You’re not a monk ... you’re a fake: how one Buddhist crusader is catching out Hong Kong’s street scammers

Mary Jean Reimer’s video posted on Facebook shows man explaining ‘this is how we do it on the mainland’

PUBLISHED : Friday, 18 March, 2016, 12:55pm
UPDATED : Friday, 18 March, 2016, 5:58pm

An actress-turned-lawyer who exposed bad Buddhists last year has struck again this week, confronting an allegedly fake monk and stopping him from soliciting donations on a street in Tai Po.

Mary Jean Reimer drew attention in October last year for publicising a scandal involving Sik Chi Ding, the abbess of Ting Wai Monastery in Tai Po, who allegedly pocketed millions in donations and was accused of two sham marriages with monks from mainland China for immigration purposes.

In a video on her Facebook page on Wednesday that garnered over 1,200 likes, Reimer confronted a Putonghua-speaking man dressed like a monk who was soliciting money outside Tai Po MTR station.

READ MORE: ‘The more I look into this, the more dark secrets are unveiled’: Hong Kong nun spent thousands on sexy bras, skincare with monastery donations

The man, who claimed he hailed from the famous Shaolin Temple in Henan, presented Reimer a Buddhist identification booklet.

But the practising solicitor said the booklet only identified him as a Wu Jie Ju Shi – a home-based Buddhist believer who adheres to the Five Precepts – instead of a full-fledged monk.

“I am a Wu Jie Ju Shi myself,” said Reimer. “You’re not a monk. You’re a fake.”

Reimer said during the five-minute video the man had breached local law by trying to make money while in the city on a tourist visa.

“Chinese Buddhists do not solicit donations this way,” she said.

READ MORE: Exposing bad habits: Mary Jean Reimer returns as whistleblower on misplaced donations, sham marriages and monasteries gone bad

The man replied: “This is how we do it on the mainland.”

When the man said he did not know the Great Compassion Mantra, Reimer offered to teach him the mantra, but the man declined and left the scene.

In connection with the Facebook post, Reimer wrote: “First, we should establish a certified Buddhist organisation to safeguard the religion’s image and convince fake monks who wear Buddhist robes and swindle money on the streets to leave.”

She added that the government should enhance its campaign to prevent tourists in Hong Kong from working in the city and that it should consider banning those breaching the law from visiting again.

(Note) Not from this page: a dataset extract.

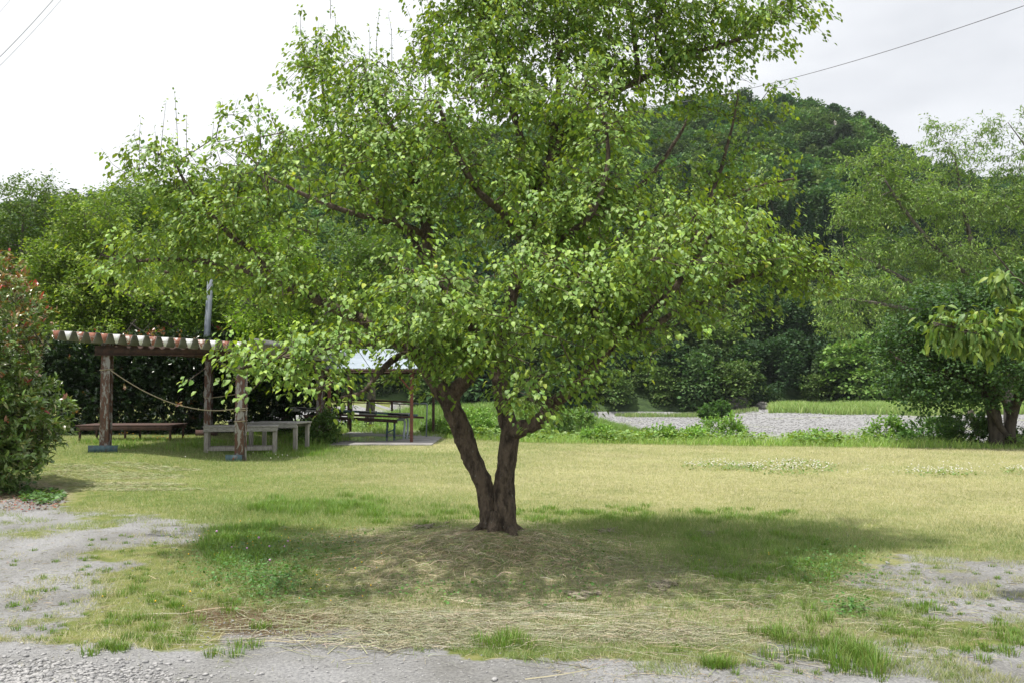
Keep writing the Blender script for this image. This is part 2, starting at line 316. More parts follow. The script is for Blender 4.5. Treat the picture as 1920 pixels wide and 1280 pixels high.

READ MORE: Row over management of Hong Kong monastery sparks calls for rethink of plan to scrap Chinese temples law

Martin Cheung Ngai-ping, chief executive officer of the Hong Kong Buddhist Association, said authentic monks in Hong Kong would not roam the streets to collect money because they were supported by the temples with which they were associated.

Cheung said suspect monks began to appear in the city over a decade ago and that the association had been cooperating with law enforcement officials to provide educational materials for the public to better identify official monks.

He added that if people saw monks soliciting money randomly, they should not give them money and could report them to police. He said Reimer’s handling of the allegedly fake monk was correct.